_EXERCISE INSTRUCTIONS_: Do any lines in the data below contain "Blender"? If so, copy every one of them.

_INPUT_:
-- BEGIN --
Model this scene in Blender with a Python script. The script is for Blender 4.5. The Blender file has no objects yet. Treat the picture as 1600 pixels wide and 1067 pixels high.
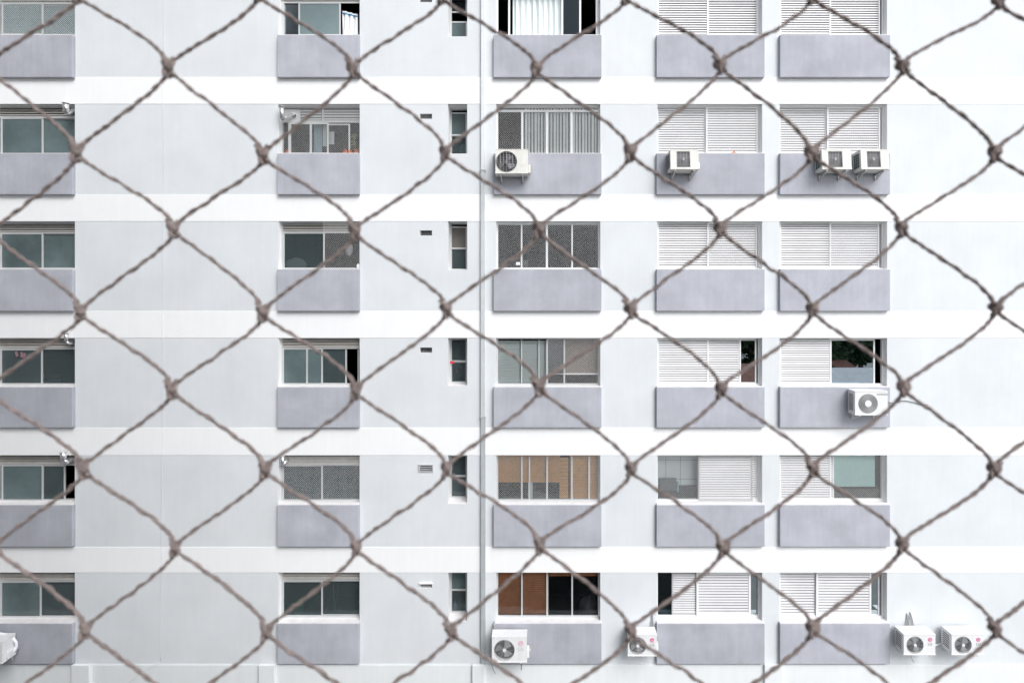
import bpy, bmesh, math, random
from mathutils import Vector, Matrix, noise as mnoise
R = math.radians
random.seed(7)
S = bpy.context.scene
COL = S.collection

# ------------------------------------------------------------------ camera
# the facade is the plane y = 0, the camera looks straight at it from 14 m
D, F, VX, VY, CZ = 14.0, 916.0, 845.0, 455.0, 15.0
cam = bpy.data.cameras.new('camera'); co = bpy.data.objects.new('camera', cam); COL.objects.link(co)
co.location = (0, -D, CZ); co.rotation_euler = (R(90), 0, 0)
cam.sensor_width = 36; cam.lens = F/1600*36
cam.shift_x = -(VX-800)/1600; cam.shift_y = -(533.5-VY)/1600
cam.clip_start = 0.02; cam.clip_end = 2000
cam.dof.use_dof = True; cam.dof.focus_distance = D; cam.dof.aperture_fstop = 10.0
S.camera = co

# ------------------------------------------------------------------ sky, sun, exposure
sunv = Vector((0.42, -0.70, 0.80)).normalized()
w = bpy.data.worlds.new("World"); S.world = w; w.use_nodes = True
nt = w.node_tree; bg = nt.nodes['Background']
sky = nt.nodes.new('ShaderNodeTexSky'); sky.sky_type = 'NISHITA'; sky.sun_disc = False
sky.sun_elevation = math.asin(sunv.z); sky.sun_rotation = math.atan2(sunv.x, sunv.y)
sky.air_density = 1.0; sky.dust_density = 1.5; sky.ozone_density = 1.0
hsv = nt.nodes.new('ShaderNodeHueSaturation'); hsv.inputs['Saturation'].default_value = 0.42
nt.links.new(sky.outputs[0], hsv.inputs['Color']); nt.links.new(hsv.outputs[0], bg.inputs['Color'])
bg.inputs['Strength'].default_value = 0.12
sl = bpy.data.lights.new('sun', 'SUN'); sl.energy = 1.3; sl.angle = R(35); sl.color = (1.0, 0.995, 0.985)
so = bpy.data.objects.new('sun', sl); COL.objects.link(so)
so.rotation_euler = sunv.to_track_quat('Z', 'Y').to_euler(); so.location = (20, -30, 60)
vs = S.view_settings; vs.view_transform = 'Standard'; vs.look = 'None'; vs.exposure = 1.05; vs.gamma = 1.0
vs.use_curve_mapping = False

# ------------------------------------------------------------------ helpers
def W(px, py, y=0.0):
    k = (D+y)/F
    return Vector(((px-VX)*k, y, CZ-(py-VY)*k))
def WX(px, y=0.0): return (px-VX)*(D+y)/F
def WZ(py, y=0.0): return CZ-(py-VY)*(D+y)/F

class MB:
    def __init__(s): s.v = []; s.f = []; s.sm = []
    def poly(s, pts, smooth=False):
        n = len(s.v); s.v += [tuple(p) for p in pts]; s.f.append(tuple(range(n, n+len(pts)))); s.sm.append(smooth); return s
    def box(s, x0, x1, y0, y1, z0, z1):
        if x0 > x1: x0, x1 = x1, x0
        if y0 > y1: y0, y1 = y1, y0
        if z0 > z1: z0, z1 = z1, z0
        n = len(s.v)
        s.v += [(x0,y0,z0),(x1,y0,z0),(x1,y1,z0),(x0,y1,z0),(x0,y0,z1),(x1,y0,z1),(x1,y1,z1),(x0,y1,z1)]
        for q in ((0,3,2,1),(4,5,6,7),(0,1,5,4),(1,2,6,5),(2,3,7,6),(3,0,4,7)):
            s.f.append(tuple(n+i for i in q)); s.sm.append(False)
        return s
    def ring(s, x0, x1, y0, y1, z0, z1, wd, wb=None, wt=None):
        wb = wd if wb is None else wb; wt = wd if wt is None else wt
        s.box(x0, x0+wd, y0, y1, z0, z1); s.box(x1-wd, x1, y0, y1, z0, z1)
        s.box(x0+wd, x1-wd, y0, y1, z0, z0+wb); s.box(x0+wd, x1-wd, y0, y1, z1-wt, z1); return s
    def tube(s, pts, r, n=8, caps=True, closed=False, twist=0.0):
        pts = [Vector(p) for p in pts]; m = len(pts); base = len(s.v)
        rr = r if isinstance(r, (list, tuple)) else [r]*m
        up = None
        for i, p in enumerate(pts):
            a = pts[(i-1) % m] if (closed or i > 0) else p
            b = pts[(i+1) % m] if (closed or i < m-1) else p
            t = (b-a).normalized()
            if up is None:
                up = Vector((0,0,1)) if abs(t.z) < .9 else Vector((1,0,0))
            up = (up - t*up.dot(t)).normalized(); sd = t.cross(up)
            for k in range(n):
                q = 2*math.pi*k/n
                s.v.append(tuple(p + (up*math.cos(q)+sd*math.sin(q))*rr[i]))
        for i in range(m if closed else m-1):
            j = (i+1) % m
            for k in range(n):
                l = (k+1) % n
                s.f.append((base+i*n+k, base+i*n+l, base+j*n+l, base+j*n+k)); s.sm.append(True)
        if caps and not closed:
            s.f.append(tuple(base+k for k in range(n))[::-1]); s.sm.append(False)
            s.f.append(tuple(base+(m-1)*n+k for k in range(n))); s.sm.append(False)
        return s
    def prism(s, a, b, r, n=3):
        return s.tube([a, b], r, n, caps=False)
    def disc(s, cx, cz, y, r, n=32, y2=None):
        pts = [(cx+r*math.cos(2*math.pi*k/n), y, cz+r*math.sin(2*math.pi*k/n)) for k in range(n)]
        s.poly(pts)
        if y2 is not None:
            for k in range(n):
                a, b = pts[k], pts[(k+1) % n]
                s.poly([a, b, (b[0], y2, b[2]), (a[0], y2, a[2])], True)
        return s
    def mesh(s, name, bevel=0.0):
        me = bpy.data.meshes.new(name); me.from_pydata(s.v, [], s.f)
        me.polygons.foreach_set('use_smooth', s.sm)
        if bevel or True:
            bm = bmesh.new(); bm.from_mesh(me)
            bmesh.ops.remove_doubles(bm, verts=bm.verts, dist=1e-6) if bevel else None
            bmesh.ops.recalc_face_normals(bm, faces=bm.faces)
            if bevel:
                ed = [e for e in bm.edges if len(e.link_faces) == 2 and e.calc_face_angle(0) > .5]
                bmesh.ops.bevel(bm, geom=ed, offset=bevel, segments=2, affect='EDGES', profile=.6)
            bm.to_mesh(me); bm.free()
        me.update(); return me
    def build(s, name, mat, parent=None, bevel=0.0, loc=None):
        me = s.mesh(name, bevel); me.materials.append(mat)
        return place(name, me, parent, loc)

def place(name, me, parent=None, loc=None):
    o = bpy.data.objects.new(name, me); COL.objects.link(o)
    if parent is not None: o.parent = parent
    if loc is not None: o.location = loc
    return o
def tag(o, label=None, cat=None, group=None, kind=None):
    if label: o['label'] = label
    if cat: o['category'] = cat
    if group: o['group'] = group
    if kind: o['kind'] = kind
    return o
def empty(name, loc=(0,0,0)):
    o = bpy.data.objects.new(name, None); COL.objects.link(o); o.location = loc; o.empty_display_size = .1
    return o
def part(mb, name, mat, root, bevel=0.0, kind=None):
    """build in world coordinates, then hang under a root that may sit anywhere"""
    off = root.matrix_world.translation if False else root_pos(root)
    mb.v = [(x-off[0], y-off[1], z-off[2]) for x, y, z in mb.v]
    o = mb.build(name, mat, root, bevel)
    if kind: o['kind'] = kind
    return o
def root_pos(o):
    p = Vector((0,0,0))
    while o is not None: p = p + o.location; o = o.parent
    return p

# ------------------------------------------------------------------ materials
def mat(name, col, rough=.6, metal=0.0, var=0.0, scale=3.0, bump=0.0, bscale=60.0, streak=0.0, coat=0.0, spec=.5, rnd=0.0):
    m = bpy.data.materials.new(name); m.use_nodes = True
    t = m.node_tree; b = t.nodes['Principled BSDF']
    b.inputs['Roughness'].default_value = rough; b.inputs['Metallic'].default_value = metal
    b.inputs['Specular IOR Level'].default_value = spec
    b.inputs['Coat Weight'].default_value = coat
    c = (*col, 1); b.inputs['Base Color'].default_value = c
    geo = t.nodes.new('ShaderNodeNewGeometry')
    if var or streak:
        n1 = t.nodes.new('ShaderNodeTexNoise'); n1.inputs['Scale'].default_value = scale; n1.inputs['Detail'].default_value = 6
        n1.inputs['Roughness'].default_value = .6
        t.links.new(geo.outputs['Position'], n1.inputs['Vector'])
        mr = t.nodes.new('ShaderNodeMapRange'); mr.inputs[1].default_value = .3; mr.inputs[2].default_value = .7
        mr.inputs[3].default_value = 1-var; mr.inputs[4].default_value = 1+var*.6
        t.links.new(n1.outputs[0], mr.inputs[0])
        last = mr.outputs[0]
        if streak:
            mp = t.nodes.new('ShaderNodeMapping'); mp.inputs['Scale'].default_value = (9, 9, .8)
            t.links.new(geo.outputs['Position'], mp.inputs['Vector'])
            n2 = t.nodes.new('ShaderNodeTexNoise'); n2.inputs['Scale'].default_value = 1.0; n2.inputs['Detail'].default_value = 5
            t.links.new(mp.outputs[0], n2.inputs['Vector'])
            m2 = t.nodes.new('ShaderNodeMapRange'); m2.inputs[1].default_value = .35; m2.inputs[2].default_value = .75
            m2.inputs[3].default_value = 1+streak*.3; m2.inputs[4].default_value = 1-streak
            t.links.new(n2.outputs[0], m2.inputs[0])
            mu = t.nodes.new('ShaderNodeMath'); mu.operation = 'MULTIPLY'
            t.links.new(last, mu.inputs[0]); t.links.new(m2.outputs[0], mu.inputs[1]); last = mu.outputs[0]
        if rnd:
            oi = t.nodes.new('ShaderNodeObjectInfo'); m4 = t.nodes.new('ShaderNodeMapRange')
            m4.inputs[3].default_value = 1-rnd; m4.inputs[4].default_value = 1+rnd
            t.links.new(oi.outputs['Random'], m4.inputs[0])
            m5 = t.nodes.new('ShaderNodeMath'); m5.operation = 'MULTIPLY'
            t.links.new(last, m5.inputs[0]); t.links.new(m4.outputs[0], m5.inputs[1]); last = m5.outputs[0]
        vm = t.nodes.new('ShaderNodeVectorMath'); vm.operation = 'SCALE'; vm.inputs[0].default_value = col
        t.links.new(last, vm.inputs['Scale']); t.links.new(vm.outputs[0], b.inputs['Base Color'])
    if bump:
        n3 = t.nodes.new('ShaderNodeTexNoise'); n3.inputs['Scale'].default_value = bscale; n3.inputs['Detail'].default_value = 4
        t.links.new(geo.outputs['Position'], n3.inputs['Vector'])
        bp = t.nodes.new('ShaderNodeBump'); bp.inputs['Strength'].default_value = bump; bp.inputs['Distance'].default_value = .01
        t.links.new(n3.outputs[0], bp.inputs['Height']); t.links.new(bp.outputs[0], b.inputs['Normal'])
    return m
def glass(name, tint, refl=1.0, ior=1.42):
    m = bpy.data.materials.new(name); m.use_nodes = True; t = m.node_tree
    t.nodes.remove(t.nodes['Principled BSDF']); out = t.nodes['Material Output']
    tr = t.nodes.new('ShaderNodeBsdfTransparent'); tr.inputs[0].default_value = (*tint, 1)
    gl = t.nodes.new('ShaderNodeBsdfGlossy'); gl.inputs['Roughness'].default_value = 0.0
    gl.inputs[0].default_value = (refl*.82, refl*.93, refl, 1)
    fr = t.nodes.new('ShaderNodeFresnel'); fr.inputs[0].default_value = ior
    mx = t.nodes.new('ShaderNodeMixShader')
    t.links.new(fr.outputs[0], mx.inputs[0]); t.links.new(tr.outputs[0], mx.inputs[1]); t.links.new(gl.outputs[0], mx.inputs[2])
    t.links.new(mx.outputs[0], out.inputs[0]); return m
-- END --
-- BEGIN --
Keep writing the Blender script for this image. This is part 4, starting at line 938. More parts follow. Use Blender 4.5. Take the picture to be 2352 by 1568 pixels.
-- END --
_FINAL RESULT_:
Model this scene in Blender with a Python script. The script is for Blender 4.5. The Blender file has no objects yet. Treat the picture as 1600 pixels wide and 1067 pixels high.
Keep writing the Blender script for this image. This is part 4, starting at line 938. More parts follow. Use Blender 4.5. Take the picture to be 2352 by 1568 pixels.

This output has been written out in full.